If Ford introduced mass production and a standardized product available at an affordable price, his competitors, especially Alfred Sloan's General Motors, began to offer variety in design with different marques and models that changed annually. New features were introduced in the top ranges and then spread to cheaper marques in following years. The setting up of a design studio under Harley Earl brought the sophisticated styling of the early French limousines to the mass-produced car; the Cadillac La Salle of 1927 demonstrated the lines of an aesthetic rather than an engineering imagination in a factory-produced car. No longer were cars simply about what a standardized machine tool could stamp out but became objects that stimulated the imagination, with chrome features and streamlining that emulated fantastic air or space vehicles. Instead of social status accruing from simply having a car, it was now linked to which type of car and how new it was. Unlike clothes that are limited in their visibility by the size of the wearer's body, and unlike houses that are stuck in one place, the car is a mobile symbol of prosperity and taste that is difficult for others to ignore. The car became a visible indicator of identity as size, styling, features, color, and engine tone provided a system of signs that could be associated with class, age, gender, and even personality.
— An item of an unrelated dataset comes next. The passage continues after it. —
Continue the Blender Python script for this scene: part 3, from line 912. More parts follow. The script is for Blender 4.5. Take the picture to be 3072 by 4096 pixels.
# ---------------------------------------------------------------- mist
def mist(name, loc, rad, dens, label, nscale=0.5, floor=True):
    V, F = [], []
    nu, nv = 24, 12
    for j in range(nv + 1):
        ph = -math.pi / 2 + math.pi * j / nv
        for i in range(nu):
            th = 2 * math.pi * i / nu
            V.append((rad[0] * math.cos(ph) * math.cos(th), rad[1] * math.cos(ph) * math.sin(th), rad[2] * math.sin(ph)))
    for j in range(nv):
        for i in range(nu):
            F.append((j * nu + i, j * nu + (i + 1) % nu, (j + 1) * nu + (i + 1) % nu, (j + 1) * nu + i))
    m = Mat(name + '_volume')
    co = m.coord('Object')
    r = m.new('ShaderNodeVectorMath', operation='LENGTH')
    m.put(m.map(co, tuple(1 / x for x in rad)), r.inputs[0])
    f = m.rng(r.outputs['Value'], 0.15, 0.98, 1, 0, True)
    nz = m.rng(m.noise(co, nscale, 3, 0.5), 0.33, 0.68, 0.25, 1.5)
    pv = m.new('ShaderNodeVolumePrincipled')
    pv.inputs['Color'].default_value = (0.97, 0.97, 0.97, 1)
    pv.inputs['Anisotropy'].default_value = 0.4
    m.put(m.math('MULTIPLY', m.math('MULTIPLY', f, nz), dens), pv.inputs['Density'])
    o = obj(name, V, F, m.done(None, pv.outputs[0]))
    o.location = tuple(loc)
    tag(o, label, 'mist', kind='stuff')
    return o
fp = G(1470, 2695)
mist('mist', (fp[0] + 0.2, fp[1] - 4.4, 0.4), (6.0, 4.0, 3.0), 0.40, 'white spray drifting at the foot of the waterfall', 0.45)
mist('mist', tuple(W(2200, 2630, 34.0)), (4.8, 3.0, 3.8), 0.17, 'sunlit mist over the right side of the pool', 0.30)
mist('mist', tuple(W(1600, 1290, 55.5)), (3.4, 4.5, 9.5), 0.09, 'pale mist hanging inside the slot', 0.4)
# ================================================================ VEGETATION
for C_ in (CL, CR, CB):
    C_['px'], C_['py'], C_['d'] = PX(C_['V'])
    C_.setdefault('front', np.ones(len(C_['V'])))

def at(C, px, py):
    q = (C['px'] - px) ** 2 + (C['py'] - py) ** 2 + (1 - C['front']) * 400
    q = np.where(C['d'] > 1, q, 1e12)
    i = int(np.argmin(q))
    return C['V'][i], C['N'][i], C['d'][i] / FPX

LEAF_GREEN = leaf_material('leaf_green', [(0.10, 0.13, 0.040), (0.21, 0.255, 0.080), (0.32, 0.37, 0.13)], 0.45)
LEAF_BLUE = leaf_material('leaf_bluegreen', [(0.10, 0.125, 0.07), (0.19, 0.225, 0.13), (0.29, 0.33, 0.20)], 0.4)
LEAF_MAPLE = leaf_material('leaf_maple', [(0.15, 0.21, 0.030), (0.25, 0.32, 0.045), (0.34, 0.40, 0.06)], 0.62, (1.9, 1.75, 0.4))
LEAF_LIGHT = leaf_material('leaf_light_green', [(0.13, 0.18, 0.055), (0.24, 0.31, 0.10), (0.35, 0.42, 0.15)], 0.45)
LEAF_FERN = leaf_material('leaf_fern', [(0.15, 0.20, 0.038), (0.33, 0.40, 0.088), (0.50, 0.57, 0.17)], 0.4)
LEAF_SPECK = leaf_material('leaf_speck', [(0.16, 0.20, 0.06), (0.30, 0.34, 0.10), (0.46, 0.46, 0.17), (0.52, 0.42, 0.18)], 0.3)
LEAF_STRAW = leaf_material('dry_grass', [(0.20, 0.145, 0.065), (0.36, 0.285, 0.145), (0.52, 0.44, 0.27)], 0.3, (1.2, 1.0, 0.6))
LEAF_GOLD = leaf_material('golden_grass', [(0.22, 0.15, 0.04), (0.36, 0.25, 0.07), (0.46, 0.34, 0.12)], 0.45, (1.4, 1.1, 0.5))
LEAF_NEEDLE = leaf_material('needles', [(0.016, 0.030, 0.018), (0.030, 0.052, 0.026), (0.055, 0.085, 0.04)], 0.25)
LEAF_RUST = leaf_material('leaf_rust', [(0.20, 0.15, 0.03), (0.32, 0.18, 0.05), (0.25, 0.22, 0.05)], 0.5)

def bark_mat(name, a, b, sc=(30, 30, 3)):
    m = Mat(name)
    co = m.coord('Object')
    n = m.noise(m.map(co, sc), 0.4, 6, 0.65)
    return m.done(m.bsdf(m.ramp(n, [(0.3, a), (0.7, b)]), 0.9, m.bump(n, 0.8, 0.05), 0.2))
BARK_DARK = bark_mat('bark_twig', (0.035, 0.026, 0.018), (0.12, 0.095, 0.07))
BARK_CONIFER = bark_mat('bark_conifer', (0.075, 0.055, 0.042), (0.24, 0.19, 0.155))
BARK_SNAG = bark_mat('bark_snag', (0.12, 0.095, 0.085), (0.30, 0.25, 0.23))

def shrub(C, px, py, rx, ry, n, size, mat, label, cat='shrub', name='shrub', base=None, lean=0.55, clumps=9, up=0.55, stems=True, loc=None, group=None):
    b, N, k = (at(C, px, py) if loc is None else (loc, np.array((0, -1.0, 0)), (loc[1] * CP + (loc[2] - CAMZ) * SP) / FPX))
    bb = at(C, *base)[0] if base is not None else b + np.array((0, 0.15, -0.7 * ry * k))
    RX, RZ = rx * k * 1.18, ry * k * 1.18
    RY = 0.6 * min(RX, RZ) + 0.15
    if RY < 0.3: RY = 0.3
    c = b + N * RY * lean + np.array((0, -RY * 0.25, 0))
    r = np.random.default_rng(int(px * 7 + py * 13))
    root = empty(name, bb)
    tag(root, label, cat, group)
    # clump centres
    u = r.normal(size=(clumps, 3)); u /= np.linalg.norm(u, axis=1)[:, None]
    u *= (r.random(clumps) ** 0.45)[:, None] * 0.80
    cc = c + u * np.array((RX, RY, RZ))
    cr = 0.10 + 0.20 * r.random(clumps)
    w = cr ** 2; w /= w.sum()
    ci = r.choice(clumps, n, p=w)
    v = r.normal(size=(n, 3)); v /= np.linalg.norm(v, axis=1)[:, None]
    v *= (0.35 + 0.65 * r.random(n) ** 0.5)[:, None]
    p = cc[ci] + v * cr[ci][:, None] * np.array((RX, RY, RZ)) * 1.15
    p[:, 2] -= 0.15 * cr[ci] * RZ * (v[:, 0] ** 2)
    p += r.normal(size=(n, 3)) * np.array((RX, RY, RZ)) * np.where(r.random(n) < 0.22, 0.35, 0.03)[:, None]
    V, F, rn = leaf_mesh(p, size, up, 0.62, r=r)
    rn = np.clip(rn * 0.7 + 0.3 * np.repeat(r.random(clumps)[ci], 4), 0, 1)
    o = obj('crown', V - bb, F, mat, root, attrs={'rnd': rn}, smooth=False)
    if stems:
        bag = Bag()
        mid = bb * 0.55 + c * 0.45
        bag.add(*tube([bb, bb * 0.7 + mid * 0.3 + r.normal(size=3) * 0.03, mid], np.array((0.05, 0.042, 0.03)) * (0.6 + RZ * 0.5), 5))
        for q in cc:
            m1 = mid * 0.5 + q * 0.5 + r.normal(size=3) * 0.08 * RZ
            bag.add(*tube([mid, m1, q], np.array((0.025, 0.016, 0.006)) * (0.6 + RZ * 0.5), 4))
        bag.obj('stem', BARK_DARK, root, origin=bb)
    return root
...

The system of marques and models became readily available to the culture at large through advertisements and commentary in magazines and the press that reinforced the visible signs of function and style of the vehicles on the roads. Roland Barthes distinguished two codes for cars in the industrialized countries, the “domestic” (the standard family sedan that varied in size) and the “sporty” (the two-seater sports car that varied in performance). Each model appeals more or less to each code in a system that continues today, although both codes combine in a variety of hybrid models (the sports sedan, the coupe, etc.) reaching an extreme convergence in the ostentation value provided by the sports utility vehicle so popular in the late 1990s. The domestic/sporty code does not operate in rural economies, especially in eastern and southern areas of the world, where the predominant family vehicle is the pickup truck or even the low-powered motorbike. And in the industrialized urban world, a new code of frugality and restraint to do with the microcar and alternative fuels threatens the domestic/sporty system of car culture. Barthes recognized that social status could be expressed through the way a car was driven as well as its material form. An embodied relationship with the car, including the way it is adapted and modified (whether with added spoilers outside or accumulated rubbish inside), asserts the identity of its owner. The style of driving—how and when power and braking are applied, how lights and indicators are used to communicate with other road users, how road space is given up and when it is grabbed—becomes an emotional expression of individuality, according to Jack Katz.